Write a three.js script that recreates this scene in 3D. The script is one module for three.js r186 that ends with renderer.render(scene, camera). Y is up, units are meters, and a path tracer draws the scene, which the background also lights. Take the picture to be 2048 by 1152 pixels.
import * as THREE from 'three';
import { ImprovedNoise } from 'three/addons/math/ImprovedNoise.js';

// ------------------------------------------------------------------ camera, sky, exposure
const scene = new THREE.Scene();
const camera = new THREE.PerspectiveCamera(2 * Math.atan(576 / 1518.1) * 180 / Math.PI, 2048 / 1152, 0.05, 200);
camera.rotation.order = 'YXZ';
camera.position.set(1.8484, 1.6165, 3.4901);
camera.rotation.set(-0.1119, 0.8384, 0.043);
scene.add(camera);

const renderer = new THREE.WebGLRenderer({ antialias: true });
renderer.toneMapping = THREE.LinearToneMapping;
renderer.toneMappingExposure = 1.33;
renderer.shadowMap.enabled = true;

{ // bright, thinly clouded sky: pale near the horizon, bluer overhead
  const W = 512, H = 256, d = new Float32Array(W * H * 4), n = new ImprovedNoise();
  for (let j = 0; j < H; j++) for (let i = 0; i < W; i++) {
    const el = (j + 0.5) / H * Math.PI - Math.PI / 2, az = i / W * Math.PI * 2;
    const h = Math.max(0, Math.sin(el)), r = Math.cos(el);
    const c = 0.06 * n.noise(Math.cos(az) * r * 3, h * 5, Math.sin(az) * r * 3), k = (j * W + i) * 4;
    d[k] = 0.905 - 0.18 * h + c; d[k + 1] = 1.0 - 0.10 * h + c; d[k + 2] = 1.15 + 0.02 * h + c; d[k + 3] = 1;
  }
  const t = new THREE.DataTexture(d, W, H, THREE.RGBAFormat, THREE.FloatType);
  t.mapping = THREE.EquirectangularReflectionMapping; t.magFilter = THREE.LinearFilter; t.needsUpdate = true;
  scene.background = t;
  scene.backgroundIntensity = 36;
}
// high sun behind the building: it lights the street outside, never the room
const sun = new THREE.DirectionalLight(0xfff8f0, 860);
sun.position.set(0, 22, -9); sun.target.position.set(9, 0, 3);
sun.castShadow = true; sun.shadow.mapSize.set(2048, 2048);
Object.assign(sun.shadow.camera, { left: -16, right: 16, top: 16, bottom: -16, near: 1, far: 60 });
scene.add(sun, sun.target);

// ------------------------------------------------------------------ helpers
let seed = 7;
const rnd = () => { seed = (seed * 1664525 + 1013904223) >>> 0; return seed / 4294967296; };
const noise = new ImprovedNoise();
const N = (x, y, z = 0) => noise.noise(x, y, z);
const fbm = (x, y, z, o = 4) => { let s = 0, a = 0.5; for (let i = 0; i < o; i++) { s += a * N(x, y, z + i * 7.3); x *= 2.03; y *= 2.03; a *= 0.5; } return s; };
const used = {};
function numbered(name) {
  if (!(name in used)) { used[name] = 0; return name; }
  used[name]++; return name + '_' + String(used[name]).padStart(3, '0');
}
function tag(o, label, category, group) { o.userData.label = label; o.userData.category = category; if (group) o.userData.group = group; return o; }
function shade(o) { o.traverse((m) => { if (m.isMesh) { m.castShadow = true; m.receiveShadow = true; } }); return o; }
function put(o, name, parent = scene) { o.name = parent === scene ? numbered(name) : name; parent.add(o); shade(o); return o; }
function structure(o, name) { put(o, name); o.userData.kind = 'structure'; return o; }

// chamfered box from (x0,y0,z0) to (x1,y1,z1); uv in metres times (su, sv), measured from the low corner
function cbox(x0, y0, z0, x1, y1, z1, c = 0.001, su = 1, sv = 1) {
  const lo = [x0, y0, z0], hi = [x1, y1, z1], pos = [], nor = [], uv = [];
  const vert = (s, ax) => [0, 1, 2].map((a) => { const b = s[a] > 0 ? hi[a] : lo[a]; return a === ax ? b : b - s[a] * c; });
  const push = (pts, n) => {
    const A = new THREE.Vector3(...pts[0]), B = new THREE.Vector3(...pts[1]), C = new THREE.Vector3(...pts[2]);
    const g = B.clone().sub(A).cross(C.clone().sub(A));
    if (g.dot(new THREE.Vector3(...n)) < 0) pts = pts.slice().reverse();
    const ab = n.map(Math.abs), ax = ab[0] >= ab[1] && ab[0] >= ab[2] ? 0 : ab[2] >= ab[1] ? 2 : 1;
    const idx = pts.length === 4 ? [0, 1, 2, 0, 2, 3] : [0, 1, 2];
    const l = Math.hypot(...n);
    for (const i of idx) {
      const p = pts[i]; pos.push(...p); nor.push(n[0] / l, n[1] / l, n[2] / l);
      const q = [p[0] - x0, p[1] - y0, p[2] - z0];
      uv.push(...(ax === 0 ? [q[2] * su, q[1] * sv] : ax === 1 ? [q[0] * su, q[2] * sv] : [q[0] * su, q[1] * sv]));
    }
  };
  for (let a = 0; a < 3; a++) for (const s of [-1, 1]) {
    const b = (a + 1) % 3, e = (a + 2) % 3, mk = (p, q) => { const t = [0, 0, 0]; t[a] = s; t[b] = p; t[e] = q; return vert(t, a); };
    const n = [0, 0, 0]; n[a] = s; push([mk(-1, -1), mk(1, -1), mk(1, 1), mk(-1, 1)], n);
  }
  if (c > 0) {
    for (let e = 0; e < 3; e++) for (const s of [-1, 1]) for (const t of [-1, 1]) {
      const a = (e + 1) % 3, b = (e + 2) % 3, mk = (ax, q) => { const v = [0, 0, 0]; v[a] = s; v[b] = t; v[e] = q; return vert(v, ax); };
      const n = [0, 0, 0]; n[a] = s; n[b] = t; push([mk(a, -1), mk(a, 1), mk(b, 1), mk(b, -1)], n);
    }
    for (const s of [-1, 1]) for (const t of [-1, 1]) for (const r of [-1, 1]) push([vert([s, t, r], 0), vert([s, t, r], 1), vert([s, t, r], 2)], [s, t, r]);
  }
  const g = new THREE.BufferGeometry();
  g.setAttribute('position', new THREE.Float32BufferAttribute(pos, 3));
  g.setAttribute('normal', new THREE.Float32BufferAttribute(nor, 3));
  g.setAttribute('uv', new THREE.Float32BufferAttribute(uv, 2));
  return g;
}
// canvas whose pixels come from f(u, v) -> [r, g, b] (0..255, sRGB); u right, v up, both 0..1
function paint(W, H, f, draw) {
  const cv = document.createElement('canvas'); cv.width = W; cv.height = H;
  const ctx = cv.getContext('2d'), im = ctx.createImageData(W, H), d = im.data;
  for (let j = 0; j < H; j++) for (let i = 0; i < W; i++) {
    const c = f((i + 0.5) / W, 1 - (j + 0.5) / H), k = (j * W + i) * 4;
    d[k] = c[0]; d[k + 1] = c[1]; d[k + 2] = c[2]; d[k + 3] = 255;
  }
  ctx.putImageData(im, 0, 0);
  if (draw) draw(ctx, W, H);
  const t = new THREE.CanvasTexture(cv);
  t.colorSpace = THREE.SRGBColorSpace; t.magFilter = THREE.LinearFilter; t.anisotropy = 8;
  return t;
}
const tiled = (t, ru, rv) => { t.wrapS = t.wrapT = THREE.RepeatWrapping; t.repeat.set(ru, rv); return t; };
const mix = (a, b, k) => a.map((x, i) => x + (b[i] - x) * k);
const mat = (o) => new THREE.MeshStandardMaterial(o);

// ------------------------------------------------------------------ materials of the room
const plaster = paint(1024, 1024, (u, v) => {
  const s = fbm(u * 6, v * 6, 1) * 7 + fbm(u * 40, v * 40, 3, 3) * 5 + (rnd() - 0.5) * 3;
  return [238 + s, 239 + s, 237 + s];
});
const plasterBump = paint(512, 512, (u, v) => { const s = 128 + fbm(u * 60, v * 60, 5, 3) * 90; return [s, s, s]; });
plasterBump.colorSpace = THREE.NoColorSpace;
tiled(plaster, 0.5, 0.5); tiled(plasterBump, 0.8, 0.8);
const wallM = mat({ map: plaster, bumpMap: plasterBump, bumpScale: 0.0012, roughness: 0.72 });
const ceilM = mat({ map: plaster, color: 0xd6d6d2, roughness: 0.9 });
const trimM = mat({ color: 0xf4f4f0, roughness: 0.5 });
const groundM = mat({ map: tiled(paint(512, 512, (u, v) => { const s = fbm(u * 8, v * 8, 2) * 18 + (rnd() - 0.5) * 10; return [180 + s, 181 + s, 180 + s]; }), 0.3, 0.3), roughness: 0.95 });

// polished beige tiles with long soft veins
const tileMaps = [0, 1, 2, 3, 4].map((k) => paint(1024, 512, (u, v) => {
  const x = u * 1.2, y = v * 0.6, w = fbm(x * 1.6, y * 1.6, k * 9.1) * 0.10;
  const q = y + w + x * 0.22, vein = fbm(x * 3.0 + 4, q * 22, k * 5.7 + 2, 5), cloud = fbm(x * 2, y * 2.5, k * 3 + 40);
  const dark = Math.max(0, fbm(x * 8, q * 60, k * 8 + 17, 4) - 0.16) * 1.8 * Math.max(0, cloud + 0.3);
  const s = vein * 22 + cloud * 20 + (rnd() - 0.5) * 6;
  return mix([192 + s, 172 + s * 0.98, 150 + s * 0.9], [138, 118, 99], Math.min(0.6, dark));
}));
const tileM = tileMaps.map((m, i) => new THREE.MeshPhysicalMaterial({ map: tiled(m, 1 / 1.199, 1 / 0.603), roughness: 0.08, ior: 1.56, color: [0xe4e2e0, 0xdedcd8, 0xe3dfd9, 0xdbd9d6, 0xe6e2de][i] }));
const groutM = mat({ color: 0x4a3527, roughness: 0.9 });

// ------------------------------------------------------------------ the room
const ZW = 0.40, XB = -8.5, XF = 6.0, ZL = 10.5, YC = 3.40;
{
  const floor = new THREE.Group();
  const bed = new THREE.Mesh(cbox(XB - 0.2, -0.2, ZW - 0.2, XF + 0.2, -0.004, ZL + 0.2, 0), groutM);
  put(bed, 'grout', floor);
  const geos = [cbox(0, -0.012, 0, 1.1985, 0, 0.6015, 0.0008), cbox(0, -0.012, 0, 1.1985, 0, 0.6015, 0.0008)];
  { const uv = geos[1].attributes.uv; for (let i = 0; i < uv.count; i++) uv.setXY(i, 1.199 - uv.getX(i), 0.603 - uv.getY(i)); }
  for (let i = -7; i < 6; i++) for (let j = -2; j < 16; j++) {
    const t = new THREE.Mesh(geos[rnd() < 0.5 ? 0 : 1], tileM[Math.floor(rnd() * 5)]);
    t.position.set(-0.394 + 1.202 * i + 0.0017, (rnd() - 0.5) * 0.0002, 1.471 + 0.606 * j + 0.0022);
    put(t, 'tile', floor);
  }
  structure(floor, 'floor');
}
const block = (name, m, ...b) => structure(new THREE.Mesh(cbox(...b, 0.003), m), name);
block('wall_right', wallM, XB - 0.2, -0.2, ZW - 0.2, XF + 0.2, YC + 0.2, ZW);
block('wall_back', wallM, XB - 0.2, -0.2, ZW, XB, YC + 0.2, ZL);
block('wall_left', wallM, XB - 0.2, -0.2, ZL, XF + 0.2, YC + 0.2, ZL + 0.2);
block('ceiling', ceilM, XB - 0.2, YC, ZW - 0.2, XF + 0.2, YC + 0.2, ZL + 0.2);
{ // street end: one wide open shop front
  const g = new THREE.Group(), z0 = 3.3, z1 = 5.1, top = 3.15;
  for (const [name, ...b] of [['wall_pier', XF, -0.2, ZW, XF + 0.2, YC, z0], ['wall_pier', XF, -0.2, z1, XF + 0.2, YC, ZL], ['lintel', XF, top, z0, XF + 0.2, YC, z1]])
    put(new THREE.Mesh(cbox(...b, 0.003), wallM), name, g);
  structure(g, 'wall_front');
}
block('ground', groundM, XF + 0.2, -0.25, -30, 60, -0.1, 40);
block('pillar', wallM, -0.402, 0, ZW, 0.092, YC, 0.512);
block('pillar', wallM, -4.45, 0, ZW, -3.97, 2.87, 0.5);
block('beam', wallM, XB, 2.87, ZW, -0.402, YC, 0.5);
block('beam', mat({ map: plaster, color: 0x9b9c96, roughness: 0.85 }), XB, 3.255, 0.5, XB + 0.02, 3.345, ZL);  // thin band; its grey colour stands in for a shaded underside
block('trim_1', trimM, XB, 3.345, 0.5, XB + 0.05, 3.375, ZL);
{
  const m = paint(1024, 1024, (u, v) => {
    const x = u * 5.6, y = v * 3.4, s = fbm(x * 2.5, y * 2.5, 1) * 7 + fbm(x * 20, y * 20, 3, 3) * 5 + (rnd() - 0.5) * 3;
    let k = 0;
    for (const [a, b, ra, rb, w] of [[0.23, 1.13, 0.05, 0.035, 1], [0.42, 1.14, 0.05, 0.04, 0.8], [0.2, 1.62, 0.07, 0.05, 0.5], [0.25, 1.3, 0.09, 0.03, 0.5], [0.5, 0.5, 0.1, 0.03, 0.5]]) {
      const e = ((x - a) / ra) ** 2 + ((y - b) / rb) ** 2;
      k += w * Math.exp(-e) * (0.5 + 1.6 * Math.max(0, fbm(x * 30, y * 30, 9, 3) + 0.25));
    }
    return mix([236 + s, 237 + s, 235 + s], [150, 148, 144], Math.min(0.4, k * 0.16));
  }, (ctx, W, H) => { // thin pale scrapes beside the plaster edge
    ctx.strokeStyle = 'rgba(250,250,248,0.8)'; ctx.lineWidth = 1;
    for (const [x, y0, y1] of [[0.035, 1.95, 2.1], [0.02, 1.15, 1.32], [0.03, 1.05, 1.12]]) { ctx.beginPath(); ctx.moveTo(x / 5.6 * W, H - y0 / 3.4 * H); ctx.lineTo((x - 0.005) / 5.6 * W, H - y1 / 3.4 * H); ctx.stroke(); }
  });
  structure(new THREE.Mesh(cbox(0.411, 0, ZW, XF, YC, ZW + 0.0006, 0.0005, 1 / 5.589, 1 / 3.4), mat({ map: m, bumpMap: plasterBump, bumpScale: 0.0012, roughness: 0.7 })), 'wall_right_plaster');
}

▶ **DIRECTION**
Reproduce verbatim only this range: the first line of the material through the line that contains "scene.add(sun, sun.target);", inclusive.

▶ **OUTPUT OF THE EXERCISE**
Write a three.js script that recreates this scene in 3D. The script is one module for three.js r186 that ends with renderer.render(scene, camera). Y is up, units are meters, and a path tracer draws the scene, which the background also lights. Take the picture to be 2048 by 1152 pixels.
import * as THREE from 'three';
import { ImprovedNoise } from 'three/addons/math/ImprovedNoise.js';

// ------------------------------------------------------------------ camera, sky, exposure
const scene = new THREE.Scene();
const camera = new THREE.PerspectiveCamera(2 * Math.atan(576 / 1518.1) * 180 / Math.PI, 2048 / 1152, 0.05, 200);
camera.rotation.order = 'YXZ';
camera.position.set(1.8484, 1.6165, 3.4901);
camera.rotation.set(-0.1119, 0.8384, 0.043);
scene.add(camera);

const renderer = new THREE.WebGLRenderer({ antialias: true });
renderer.toneMapping = THREE.LinearToneMapping;
renderer.toneMappingExposure = 1.33;
renderer.shadowMap.enabled = true;

{ // bright, thinly clouded sky: pale near the horizon, bluer overhead
  const W = 512, H = 256, d = new Float32Array(W * H * 4), n = new ImprovedNoise();
  for (let j = 0; j < H; j++) for (let i = 0; i < W; i++) {
    const el = (j + 0.5) / H * Math.PI - Math.PI / 2, az = i / W * Math.PI * 2;
    const h = Math.max(0, Math.sin(el)), r = Math.cos(el);
    const c = 0.06 * n.noise(Math.cos(az) * r * 3, h * 5, Math.sin(az) * r * 3), k = (j * W + i) * 4;
    d[k] = 0.905 - 0.18 * h + c; d[k + 1] = 1.0 - 0.10 * h + c; d[k + 2] = 1.15 + 0.02 * h + c; d[k + 3] = 1;
  }
  const t = new THREE.DataTexture(d, W, H, THREE.RGBAFormat, THREE.FloatType);
  t.mapping = THREE.EquirectangularReflectionMapping; t.magFilter = THREE.LinearFilter; t.needsUpdate = true;
  scene.background = t;
  scene.backgroundIntensity = 36;
}
// high sun behind the building: it lights the street outside, never the room
const sun = new THREE.DirectionalLight(0xfff8f0, 860);
sun.position.set(0, 22, -9); sun.target.position.set(9, 0, 3);
sun.castShadow = true; sun.shadow.mapSize.set(2048, 2048);
Object.assign(sun.shadow.camera, { left: -16, right: 16, top: 16, bottom: -16, near: 1, far: 60 });
scene.add(sun, sun.target);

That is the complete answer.